É deste nosso tempo que precisa, cara leitora. Não lhe disse que estamos numa relação em vasos comunicantes? Comunicar comigo cria-lhe o desejo de continuar a descobrir-se.
Mais importante do que desabafar e descomprimir é esta convivência intimista com o seu subconsciente. Conviver com o seu espaço interior e revisitar-se não tem nada de autista, visto que partilha dúvidas e contradições, o que corresponde a um relançamento da tendência gregária de todos nós. Isto é tanto mais interessante quanto a memória distorce, muitas vezes, o que realmente aconteceu, como sabe.
Já conheceu, seguramente, alguém que a faz sentir-se num oásis, como outros que diabolizam pessoas e acontecimentos à sua volta, dividindo-as em boas e más. É agradável e até pode ser inocente sentir-se num oásis. Só que uma coisa é gostar de ser apreciada e outra é deixar-se enredar no jogo de yes men ou yes women profissionais em afagar-lhe o Ego e engrandecê-la. Deixar-se embalar nessa relação narcísica seria o oposto do que tem vindo a fazer ao longo destas leituras, em que tem trilhado o seu caminho pessoal, independentemente das modas do momento.
Partilhar as suas memórias emocionais neste espaço permite-lhe
relativizar e desdramatizar bastante o que se passa à sua volta e recusar a tentação de separar as pessoas em boas e más.
Como todos nós, a leitora contém em si contradições, ambivalências, tolerância, intolerância.
Caso lhe seja difícil aceitar que nem sempre está de acordo com as minhas palavras e silêncios, arrisca-se a idealizar a nossa relação e a eleger-me o bom-da-fita. O que não só é falso como é
negativo para si ficar dominada pelo medo que eu a abandone.
Ora, nem a leitora nem eu somos apenas bom ou mau de todas as fitas que vamos vivendo.
- Não percebi nada avô quando, há tempos, me disseste que há pessoas que se complementam negativamente. Complementar-se saudavelmente, criar empatia entre as pessoas, julgo que percebi.
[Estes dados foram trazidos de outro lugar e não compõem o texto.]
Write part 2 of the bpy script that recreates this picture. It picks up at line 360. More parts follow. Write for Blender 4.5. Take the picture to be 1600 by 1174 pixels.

- Deixa-me contar-te uma história, triste por sinal. Era uma vez um jovem casal que desejava muito ter filhos. Três anos depois do nascimento de um rapaz, os pais divorciaram-se e estabeleceu-se entre eles uma disputa sobre qual dos pais amava mais a criança e era mais amado por ela.
Ambos viviam obcecados para não ser o mau da fita e, para mostrar o amor ao filho, multiplicavam-se, cada um deles por seu lado, em carinhos, presentes, etc. Aqui está um exemplo de a criança se ver envolvida numa guerra que não era sua mas que, para além do sofrimento dela e de cada um dos pais, resultava numa tentativa de posse narcísica da criança, o que a infantilizava. Cada um deles amava-se a si próprio na medida em que a criança era apenas um prolongamento de si.
- Quer dizer, avô, que essa triste história é o que se passa com quase metade dos colegas da minha turma, que são filhos de pais separados?...
- A história que te contei é triste porque triste é toda a ruptura na continuidade do devir, do acontecer. Infelizmente existem cada vez mais casos de pais separados e famílias monoparentais, mas, da mesma maneira que existem dias nublados, há também dias de sol. É um exemplo um pouco simplista, mas que é escolhido de propósito para te dizer que há muitas coisas que nós gostamos menos ou não gostamos de todo mas que temos que aprender a lidar com elas, contorná-las, reinventar a vida. Nesta situação, por exemplo, que eu conheci pessoalmente, tudo
acabou em bem, mas para o merecerem foi preciso os três comerem o pão que o diabo amassou.